‘I must choose between buying food or electricity’

Soweto resident Khaya Sithole says he has had to forgo buying certain food items to have enough electricity that can last him an entire month.

Sithole, 38, who lives in Freedom Park, said the rising cost of electricity has hit his pockets so hard that he had to cut down on buying cereal and fruit juices for himself so that he can cope with the huge electricity demand on his meagre salary.

He said by virtue of doing this he was able to keep the lights on every month.
Sithole, who works as a security guard at a company in Randburg, Johannesburg, refused to disclose his salary.

He said he spends on average R300 a month on electricity, which gives him around 110 units.

Sithole said he uses his electricity to cook every day, for lights, fridge and charging his electronic devices. He spends his salary on groceries, electricity, rent and transport to go to work.

Electricity tariffs

The National Energy Regulator of South Africa (Nersa) approved an increase in Eskom’s electricity tariffs for the 2024–2025 financial year in September, which brings Sithole’s plight to light.

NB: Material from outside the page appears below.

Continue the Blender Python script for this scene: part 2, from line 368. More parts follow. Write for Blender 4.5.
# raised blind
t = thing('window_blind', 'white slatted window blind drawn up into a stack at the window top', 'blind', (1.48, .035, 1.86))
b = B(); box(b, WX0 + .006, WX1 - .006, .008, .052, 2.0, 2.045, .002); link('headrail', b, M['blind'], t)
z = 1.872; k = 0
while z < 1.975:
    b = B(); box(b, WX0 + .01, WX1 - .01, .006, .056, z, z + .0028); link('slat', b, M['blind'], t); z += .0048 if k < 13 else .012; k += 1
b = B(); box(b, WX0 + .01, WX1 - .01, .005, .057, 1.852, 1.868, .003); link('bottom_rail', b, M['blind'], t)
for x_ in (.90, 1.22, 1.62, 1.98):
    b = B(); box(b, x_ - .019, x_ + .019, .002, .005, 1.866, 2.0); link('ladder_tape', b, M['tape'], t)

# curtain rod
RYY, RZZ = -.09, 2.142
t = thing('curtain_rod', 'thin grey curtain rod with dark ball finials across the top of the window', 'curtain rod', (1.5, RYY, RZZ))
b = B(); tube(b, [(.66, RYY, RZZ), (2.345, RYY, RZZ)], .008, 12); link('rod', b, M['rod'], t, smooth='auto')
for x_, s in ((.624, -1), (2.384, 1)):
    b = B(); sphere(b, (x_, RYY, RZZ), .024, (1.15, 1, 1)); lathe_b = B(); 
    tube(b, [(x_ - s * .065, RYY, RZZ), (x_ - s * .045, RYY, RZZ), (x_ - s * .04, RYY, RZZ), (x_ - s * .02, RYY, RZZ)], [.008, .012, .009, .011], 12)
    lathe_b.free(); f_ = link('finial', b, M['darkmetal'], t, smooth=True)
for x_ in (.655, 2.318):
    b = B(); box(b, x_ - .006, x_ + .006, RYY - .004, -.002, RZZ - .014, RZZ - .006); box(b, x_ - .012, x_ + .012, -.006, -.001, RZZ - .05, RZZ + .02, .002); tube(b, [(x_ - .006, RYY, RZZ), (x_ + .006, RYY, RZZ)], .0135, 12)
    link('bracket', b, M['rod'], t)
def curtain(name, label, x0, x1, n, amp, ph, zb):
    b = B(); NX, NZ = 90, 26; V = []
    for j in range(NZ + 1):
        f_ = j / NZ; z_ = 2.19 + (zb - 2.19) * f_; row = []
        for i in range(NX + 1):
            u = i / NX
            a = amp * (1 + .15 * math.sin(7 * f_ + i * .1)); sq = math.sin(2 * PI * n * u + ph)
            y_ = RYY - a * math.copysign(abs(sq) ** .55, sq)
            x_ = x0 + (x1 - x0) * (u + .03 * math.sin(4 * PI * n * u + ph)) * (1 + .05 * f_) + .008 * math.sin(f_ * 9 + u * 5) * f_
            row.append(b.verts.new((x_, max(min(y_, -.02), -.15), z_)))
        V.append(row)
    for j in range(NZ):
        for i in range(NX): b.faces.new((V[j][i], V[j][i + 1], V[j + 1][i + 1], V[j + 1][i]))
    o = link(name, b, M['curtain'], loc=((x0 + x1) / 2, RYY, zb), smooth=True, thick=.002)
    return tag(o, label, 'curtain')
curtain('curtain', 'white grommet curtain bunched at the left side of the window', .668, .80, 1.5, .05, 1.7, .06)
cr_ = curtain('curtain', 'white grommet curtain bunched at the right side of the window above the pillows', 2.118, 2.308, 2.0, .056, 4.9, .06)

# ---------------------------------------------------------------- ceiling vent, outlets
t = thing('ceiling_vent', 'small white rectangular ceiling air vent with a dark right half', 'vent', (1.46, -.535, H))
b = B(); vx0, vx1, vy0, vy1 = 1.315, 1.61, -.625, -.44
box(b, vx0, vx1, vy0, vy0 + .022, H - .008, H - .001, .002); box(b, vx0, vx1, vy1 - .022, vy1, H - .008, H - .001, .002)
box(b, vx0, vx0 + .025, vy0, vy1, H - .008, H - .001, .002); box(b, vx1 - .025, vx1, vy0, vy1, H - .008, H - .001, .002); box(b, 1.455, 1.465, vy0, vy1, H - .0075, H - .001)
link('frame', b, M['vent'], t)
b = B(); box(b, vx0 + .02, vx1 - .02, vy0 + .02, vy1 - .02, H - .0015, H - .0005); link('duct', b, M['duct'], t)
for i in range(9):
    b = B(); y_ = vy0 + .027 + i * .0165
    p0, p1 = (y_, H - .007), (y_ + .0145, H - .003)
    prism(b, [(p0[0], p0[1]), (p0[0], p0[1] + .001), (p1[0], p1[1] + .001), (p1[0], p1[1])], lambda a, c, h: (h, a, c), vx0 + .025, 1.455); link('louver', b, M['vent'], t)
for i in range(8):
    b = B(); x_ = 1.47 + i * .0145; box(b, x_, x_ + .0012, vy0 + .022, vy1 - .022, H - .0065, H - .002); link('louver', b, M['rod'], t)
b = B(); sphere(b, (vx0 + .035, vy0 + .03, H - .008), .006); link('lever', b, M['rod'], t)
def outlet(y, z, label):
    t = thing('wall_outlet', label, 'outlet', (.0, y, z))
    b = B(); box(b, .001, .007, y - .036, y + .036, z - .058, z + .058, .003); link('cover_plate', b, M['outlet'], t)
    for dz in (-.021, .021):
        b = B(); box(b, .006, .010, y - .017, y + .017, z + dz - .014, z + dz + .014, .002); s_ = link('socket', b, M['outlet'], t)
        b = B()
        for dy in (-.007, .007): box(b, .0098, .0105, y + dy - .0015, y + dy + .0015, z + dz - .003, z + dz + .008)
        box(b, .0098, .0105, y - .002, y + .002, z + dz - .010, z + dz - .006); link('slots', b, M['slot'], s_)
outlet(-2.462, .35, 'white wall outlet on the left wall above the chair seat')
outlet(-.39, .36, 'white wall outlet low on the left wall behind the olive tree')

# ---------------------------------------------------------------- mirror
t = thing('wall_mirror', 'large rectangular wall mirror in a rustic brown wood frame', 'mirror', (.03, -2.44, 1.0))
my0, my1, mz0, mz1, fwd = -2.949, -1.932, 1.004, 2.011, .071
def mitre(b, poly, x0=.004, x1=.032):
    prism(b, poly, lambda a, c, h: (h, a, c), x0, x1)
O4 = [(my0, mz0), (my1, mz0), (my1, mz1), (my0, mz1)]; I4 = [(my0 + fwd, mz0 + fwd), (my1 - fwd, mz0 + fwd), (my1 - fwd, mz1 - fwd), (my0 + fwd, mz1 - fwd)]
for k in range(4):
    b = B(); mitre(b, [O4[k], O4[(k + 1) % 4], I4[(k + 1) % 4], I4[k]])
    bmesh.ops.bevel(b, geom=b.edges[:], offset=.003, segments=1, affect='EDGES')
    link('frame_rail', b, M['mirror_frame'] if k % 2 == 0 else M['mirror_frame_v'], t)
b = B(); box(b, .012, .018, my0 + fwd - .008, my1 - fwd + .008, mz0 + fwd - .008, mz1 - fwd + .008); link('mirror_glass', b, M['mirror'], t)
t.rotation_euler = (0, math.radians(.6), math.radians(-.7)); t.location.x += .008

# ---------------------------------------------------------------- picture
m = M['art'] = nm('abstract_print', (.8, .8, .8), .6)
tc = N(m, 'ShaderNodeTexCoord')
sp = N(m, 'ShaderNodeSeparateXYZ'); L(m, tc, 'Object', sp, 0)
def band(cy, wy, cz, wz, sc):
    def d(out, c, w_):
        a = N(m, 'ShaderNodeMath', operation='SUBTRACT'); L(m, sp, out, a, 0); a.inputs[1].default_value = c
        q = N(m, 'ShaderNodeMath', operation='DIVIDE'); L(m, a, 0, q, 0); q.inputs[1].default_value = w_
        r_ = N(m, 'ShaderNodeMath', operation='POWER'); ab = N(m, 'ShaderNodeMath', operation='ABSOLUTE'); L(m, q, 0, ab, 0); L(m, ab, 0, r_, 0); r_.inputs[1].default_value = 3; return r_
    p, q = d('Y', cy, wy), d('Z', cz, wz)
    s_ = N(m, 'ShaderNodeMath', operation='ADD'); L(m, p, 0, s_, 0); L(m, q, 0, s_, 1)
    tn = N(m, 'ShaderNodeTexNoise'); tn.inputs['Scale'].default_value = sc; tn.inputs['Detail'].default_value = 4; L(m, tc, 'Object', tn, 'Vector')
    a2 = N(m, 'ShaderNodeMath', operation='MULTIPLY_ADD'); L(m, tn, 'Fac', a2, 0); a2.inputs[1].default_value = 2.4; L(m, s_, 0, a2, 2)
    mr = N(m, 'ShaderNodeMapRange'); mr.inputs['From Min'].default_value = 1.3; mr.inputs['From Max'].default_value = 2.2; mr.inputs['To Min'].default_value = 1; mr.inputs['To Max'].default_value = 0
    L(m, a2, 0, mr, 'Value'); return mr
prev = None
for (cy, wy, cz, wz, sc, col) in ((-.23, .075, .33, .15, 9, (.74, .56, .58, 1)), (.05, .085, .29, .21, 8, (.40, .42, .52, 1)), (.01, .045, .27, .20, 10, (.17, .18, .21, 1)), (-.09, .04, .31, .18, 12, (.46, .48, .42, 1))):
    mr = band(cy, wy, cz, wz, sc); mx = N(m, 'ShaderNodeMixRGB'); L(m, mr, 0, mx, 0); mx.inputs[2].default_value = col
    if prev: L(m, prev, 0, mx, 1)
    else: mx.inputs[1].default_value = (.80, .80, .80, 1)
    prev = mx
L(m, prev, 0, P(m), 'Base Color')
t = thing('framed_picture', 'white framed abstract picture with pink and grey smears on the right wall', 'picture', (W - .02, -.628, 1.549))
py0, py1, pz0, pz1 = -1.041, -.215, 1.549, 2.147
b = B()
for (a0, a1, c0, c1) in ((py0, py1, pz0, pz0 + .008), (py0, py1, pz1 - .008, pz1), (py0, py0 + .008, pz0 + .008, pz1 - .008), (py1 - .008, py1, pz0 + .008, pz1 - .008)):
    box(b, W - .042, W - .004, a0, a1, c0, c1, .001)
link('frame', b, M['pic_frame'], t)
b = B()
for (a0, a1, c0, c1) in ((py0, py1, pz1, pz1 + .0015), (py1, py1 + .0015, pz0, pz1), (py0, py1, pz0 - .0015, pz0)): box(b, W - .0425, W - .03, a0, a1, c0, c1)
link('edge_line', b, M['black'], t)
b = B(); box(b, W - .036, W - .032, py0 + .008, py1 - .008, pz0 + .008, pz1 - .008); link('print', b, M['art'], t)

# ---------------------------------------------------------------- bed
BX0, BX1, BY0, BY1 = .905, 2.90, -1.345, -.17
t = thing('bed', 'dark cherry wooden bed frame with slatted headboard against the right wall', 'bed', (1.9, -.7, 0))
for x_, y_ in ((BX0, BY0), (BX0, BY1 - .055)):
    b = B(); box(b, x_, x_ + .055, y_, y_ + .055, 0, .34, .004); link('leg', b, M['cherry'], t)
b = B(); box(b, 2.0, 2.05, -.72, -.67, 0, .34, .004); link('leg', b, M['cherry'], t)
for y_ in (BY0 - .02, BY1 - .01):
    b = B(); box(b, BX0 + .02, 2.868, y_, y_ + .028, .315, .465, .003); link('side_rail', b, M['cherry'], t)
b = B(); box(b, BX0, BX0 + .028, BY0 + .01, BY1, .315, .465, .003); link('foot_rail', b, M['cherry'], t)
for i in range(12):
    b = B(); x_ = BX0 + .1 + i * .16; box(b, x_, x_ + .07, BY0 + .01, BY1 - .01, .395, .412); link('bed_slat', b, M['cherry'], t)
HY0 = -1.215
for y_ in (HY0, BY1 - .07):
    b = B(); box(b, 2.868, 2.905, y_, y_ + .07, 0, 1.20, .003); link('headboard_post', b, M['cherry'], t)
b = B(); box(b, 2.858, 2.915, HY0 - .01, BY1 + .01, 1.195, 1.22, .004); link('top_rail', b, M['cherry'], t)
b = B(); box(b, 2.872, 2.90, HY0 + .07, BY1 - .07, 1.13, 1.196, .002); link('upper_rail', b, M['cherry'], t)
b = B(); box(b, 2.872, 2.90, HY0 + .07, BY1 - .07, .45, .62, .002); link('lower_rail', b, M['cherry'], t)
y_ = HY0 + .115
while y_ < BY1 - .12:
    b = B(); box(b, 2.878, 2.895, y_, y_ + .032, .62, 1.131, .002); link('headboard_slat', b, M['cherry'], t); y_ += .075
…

Nersa approved a decision to increase Eskom’s electricity tariffs by 36.15% from April 1, 2025, to March 31, 2026.

Nersa said Eskom’s application “is premised on two processes. Foremost, the current Eskom application is a revenue requirement that Nersa must consider in line with the Electricity Regulation Act, multi-year price determination methodology, and stakeholder inputs through the public participation process.”

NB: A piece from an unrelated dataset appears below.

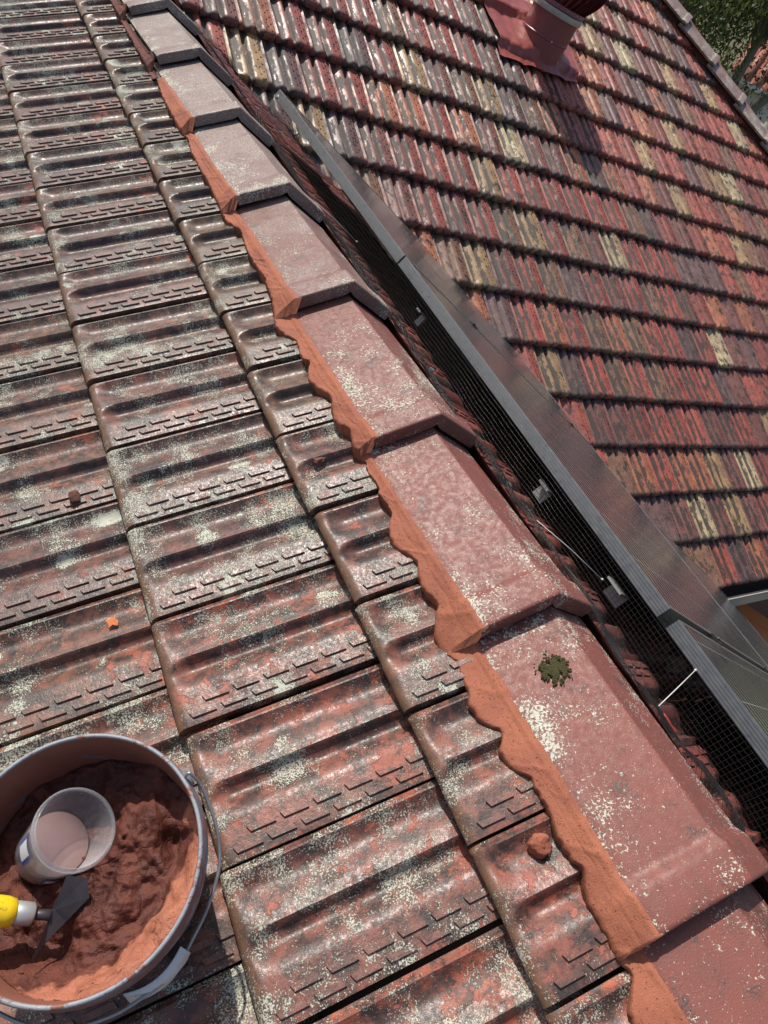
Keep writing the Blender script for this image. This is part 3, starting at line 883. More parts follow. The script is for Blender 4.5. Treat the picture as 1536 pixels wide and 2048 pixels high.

Sithole said he is unhappy with the approved 36.15% electricity increase decision.

“I am living from hand to mouth as it is. This increase will cripple me. It means I must now decide what is important between food and electricity,” said Sithole.

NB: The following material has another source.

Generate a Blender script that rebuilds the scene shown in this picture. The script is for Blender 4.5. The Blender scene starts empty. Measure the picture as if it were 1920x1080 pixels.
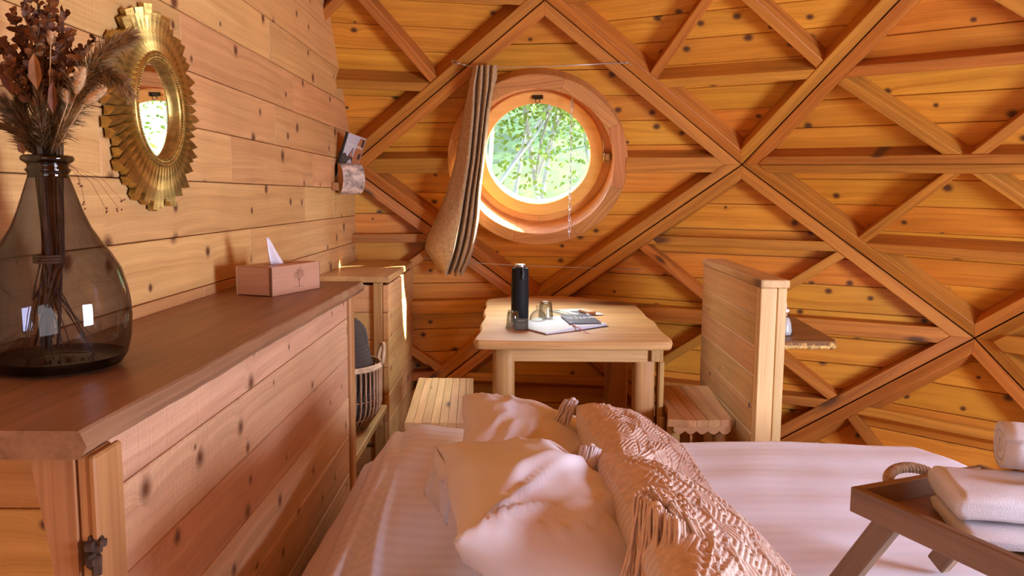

Lerato Pieterse, 36, who lives in Alexandra, Johannesburg, said she spends R200 a month on electricity and gets around 73 units.

Pieterse works as a cashier at a store in Sandton.

She said the units she gets are not enough to last her the entire month because of the cooking she has to do every day.

When her electricity units have run out, Pieterse said she has to plead with her colleagues at work to lend her some money to buy more electricity.

“My salary is not a lot. A huge chunk of it goes towards transport to go to work. The rest is for food and electricity,” said Pieterse.

“This new electricity price increase is just madness. I am just fed up with the politicians in this country. They do not care about ordinary people.”

Union opposes increase

Statistics South Africa’s national poverty lines for 2024 noted that at the food poverty line, a person needs R796 per month to survive in SA. The amount is an increase from R760 in 2023.

The General Industries Workers Union of South Africa president, Mametlwe Sebei, said the movement opposes Eskom’s 36.15% electricity tariff increase decision.

“Eskom’s outrageous price hike is a direct attack on the working class, poor, and middle-class people already struggling to survive, let alone keep up their standards of living, which have been in free fall since the onset of the now 15-year-old economic crisis,” said Sebei.

He warned that the proposed increase will have devastating consequences, exacerbating poverty and unemployment, increasing the cost of living, and compounding already vast class, racial and gendered inequalities.

“We call on all working-class communities and trade unions to unite against this attack and to hold Eskom management and government fully accountable for the crisis in Eskom as well as to refuse to pay for it,” said Sebei.

“We need the same anger and mass protests, like stay-aways we have always supported, to oppose the outrageous 36% electricity tariff increase.”